Yodkunpon 2 Learning original Muay Thai: the power of team work. Chapter 4.

Pitbull stylist’s features:
Hyper aggressive attitude
A Pitbull stylist’s characteristics are his tenacity, gameness, and courage. Yodkhunpon possessed all of these attributes combined with a very aggressive attitude. His relentless fighting style put all his opponents under constant pressure, forcing them to engage in close range combat even if they didn’t want to.
Perfected footwork to cut off the ring
In order to stick to his plan, Yodkhunpon employed specific footwork to cut off the ring and close the gap with the opponent. His skill in closing the distance was so refined that very few opponents had the speed and ability to avoid being cornered. His aggressive footwork was not improvised but resulted from countless hours of work with his fellow fighters and his trainers.
Powerful offensive combinations.
Yodkhunpon often used attacks by combinations to overwhelm his opponents. One of his preferred combo consisted of a left knee to the body followed by a right elbow to the head (or vice versa). In Muay Boran jargon this combination of knee and elbow attacks is called Take Ti Chud.

Take Ti Chud Learning original Muay Thai: the power of team work. Chapter 4.

Great stamina
Fighting at close range, constantly pressing the opponent requires great endurance. His rigorous training regimen was the bedrock that supported all of his fighting strategy. Roadwork, pad work and clinch work were the ingredients of his daily training routine. Each exercise was performed with the determination of a vigorous fighter who likes to mix it up.

Ability to take a blow
As an aggressive fighter Yodkhunpon had to possess the ability to resist and recover from the opponents’ blows. In order to do that, he concentrated on neck exercises on a daily basis. In fact, as all fighters know, a strong neck acts as a natural shock absorber and can keep the defender safe in case of a head strike.

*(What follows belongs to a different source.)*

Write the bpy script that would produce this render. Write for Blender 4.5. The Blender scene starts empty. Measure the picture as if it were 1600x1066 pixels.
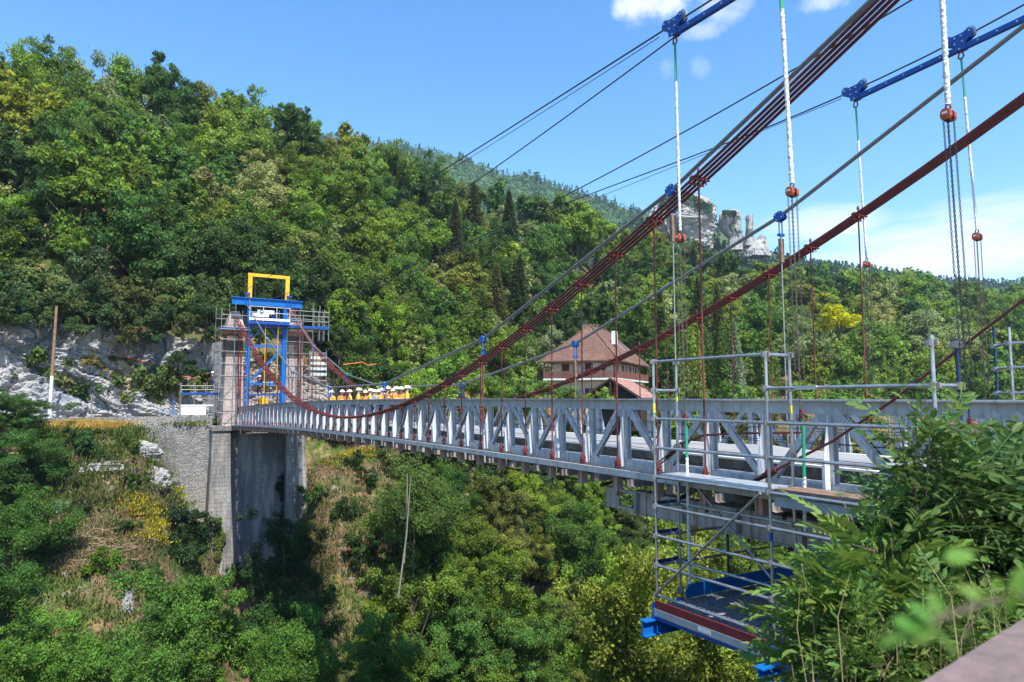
import bpy, math, random
import numpy as np
from mathutils import Vector, Matrix, noise

SC = bpy.context.scene
COL = SC.collection
R = math.radians
rng = random.Random(7)

# ------------------------------------------------------------------ camera model (photo 1600 x 1066, 24 mm)
F = 1067.0
YAW, PITCH = R(30.8), R(4.93)
S, CY = math.sin(YAW), math.cos(YAW)
sp, cp = math.sin(PITCH), math.cos(PITCH)

def ray(x, y):
    cx = (x - 800) / F; cy = (533 - y) / F
    fw = cp - cy * sp
    return cx / fw, (sp + cy * cp) / fw
def atD(x, y, d):
    u, v = ray(x, y)
    return Vector((d * (S + u * CY), d * (CY - u * S), d * v))
def atX(x, y, X):
    u, v = ray(x, y)
    return atD(x, y, X / (S + u * CY))
def atY(x, y, Y):
    u, v = ray(x, y)
    return atD(x, y, Y / (CY - u * S))
def proj(p):
    d = p[0] * S + p[1] * CY
    if d < .05: return None
    u = (p[0] * CY - p[1] * S) / d; v = p[2] / d
    fw = cp + v * sp
    return 800 + F * u / fw, 533 - F * (v * cp - sp) / fw, d

# ------------------------------------------------------------------ materials
MATS = {}
def mat(name, col, rough=.6, metal=0, var=.12, scale=6, spec=.4, bump=0, dirt=None, dscale=1.2, damt=.5, streak=False, objcol=False):
    if name in MATS: return MATS[name]
    m = bpy.data.materials.new(name); m.use_nodes = True
    nt = m.node_tree; b = nt.nodes['Principled BSDF']
    b.inputs['Roughness'].default_value = rough; b.inputs['Metallic'].default_value = metal
    b.inputs['Specular IOR Level'].default_value = spec
    tc = nt.nodes.new('ShaderNodeTexCoord')
    n1 = nt.nodes.new('ShaderNodeTexNoise'); n1.inputs['Scale'].default_value = scale; n1.inputs['Detail'].default_value = 6
    nt.links.new(tc.outputs['Object'], n1.inputs['Vector'])
    rp = nt.nodes.new('ShaderNodeMapRange'); rp.inputs['From Min'].default_value = .3; rp.inputs['From Max'].default_value = .7
    rp.inputs['To Min'].default_value = 1 - var; rp.inputs['To Max'].default_value = 1 + var
    nt.links.new(n1.outputs['Fac'], rp.inputs['Value'])
    mx = nt.nodes.new('ShaderNodeVectorMath'); mx.operation = 'SCALE'
    mx.inputs[0].default_value = col[:3]
    if objcol:
        oi = nt.nodes.new('ShaderNodeObjectInfo'); nt.links.new(oi.outputs['Color'], mx.inputs[0])
    nt.links.new(rp.outputs['Result'], mx.inputs['Scale'])
    last = mx.outputs[0]
    if dirt:
        n2 = nt.nodes.new('ShaderNodeTexNoise'); n2.inputs['Scale'].default_value = dscale; n2.inputs['Detail'].default_value = 8
        n2.inputs['Roughness'].default_value = .65
        src = tc.outputs['Object']
        if streak:
            mp = nt.nodes.new('ShaderNodeMapping'); mp.inputs['Scale'].default_value = (4, 4, .5)
            nt.links.new(src, mp.inputs[0]); src = mp.outputs[0]
        nt.links.new(src, n2.inputs['Vector'])
        r2 = nt.nodes.new('ShaderNodeMapRange'); r2.inputs['From Min'].default_value = .5; r2.inputs['From Max'].default_value = .68
        r2.inputs['To Max'].default_value = damt
        nt.links.new(n2.outputs['Fac'], r2.inputs['Value'])
        mm = nt.nodes.new('ShaderNodeMix'); mm.data_type = 'RGBA'
        nt.links.new(r2.outputs['Result'], mm.inputs['Factor'])
        nt.links.new(last, mm.inputs['A']); mm.inputs['B'].default_value = (*dirt, 1)
        last = mm.outputs['Result']
    nt.links.new(last, b.inputs['Base Color'])
    if bump:
        bp = nt.nodes.new('ShaderNodeBump'); bp.inputs['Strength'].default_value = bump; bp.inputs['Distance'].default_value = .05
        nt.links.new(n1.outputs['Fac'], bp.inputs['Height']); nt.links.new(bp.outputs[0], b.inputs['Normal'])
    MATS[name] = m
    return m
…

One of his favoured neck exercise was the wrestler bridge: he favoured the headstand version. I remembered him performing the headstand on the corner of the ring; once reached the proper position he started to perform neck stretches in all directions, back and forth and left to right for a true all-round neck development. Note that this arduous exercise was usually executed after an hour or so of clinch sparring with one or more sparring partners (!).